-- begin Collected material --

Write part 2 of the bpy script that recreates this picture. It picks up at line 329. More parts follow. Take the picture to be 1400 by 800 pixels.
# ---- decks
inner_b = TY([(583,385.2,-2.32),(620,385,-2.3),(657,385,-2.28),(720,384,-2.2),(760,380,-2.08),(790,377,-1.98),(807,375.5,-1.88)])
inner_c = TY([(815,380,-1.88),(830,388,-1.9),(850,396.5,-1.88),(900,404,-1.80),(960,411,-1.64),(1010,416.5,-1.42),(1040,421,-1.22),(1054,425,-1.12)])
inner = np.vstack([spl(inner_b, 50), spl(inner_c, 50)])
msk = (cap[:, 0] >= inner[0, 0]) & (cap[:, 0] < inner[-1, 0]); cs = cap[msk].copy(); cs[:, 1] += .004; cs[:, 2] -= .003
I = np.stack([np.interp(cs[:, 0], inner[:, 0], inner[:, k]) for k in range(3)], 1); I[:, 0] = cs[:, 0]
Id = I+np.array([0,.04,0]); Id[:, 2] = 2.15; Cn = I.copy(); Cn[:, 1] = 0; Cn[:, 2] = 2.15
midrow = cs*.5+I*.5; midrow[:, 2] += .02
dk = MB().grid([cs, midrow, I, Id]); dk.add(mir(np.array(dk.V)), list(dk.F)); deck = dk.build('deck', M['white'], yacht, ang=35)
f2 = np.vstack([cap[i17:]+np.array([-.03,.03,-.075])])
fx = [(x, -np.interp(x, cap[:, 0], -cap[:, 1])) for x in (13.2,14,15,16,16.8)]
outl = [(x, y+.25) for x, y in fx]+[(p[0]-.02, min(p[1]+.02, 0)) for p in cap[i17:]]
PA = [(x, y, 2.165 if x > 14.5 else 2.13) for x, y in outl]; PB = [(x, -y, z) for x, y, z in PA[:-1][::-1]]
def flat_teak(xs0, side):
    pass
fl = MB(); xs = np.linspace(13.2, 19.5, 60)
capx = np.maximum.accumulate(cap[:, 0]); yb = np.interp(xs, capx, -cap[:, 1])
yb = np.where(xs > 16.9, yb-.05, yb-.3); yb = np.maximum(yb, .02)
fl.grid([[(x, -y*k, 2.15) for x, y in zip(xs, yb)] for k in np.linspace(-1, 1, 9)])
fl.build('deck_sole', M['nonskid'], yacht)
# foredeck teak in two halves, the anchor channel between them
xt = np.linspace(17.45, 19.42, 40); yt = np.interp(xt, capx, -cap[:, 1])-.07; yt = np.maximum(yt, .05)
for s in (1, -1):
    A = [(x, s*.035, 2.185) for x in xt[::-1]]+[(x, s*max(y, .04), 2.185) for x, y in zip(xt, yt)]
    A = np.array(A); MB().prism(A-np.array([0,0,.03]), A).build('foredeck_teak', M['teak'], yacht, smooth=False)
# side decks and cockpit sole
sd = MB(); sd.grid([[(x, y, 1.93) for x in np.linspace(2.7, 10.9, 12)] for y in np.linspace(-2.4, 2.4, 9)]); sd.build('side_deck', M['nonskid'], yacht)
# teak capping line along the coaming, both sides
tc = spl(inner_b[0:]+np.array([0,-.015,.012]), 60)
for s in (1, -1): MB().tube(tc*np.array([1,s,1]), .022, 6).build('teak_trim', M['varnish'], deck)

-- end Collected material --

* [What is expected] Please restate the whole listing word for word.

* [Answer to this problem]
Write part 2 of the bpy script that recreates this picture. It picks up at line 329. More parts follow. Take the picture to be 1400 by 800 pixels.
# ---- decks
inner_b = TY([(583,385.2,-2.32),(620,385,-2.3),(657,385,-2.28),(720,384,-2.2),(760,380,-2.08),(790,377,-1.98),(807,375.5,-1.88)])
inner_c = TY([(815,380,-1.88),(830,388,-1.9),(850,396.5,-1.88),(900,404,-1.80),(960,411,-1.64),(1010,416.5,-1.42),(1040,421,-1.22),(1054,425,-1.12)])
inner = np.vstack([spl(inner_b, 50), spl(inner_c, 50)])
msk = (cap[:, 0] >= inner[0, 0]) & (cap[:, 0] < inner[-1, 0]); cs = cap[msk].copy(); cs[:, 1] += .004; cs[:, 2] -= .003
I = np.stack([np.interp(cs[:, 0], inner[:, 0], inner[:, k]) for k in range(3)], 1); I[:, 0] = cs[:, 0]
Id = I+np.array([0,.04,0]); Id[:, 2] = 2.15; Cn = I.copy(); Cn[:, 1] = 0; Cn[:, 2] = 2.15
midrow = cs*.5+I*.5; midrow[:, 2] += .02
dk = MB().grid([cs, midrow, I, Id]); dk.add(mir(np.array(dk.V)), list(dk.F)); deck = dk.build('deck', M['white'], yacht, ang=35)
f2 = np.vstack([cap[i17:]+np.array([-.03,.03,-.075])])
fx = [(x, -np.interp(x, cap[:, 0], -cap[:, 1])) for x in (13.2,14,15,16,16.8)]
outl = [(x, y+.25) for x, y in fx]+[(p[0]-.02, min(p[1]+.02, 0)) for p in cap[i17:]]
PA = [(x, y, 2.165 if x > 14.5 else 2.13) for x, y in outl]; PB = [(x, -y, z) for x, y, z in PA[:-1][::-1]]
def flat_teak(xs0, side):
    pass
fl = MB(); xs = np.linspace(13.2, 19.5, 60)
capx = np.maximum.accumulate(cap[:, 0]); yb = np.interp(xs, capx, -cap[:, 1])
yb = np.where(xs > 16.9, yb-.05, yb-.3); yb = np.maximum(yb, .02)
fl.grid([[(x, -y*k, 2.15) for x, y in zip(xs, yb)] for k in np.linspace(-1, 1, 9)])
fl.build('deck_sole', M['nonskid'], yacht)
# foredeck teak in two halves, the anchor channel between them
xt = np.linspace(17.45, 19.42, 40); yt = np.interp(xt, capx, -cap[:, 1])-.07; yt = np.maximum(yt, .05)
for s in (1, -1):
    A = [(x, s*.035, 2.185) for x in xt[::-1]]+[(x, s*max(y, .04), 2.185) for x, y in zip(xt, yt)]
    A = np.array(A); MB().prism(A-np.array([0,0,.03]), A).build('foredeck_teak', M['teak'], yacht, smooth=False)
# side decks and cockpit sole
sd = MB(); sd.grid([[(x, y, 1.93) for x in np.linspace(2.7, 10.9, 12)] for y in np.linspace(-2.4, 2.4, 9)]); sd.build('side_deck', M['nonskid'], yacht)
# teak capping line along the coaming, both sides
tc = spl(inner_b[0:]+np.array([0,-.015,.012]), 60)
for s in (1, -1): MB().tube(tc*np.array([1,s,1]), .022, 6).build('teak_trim', M['varnish'], deck)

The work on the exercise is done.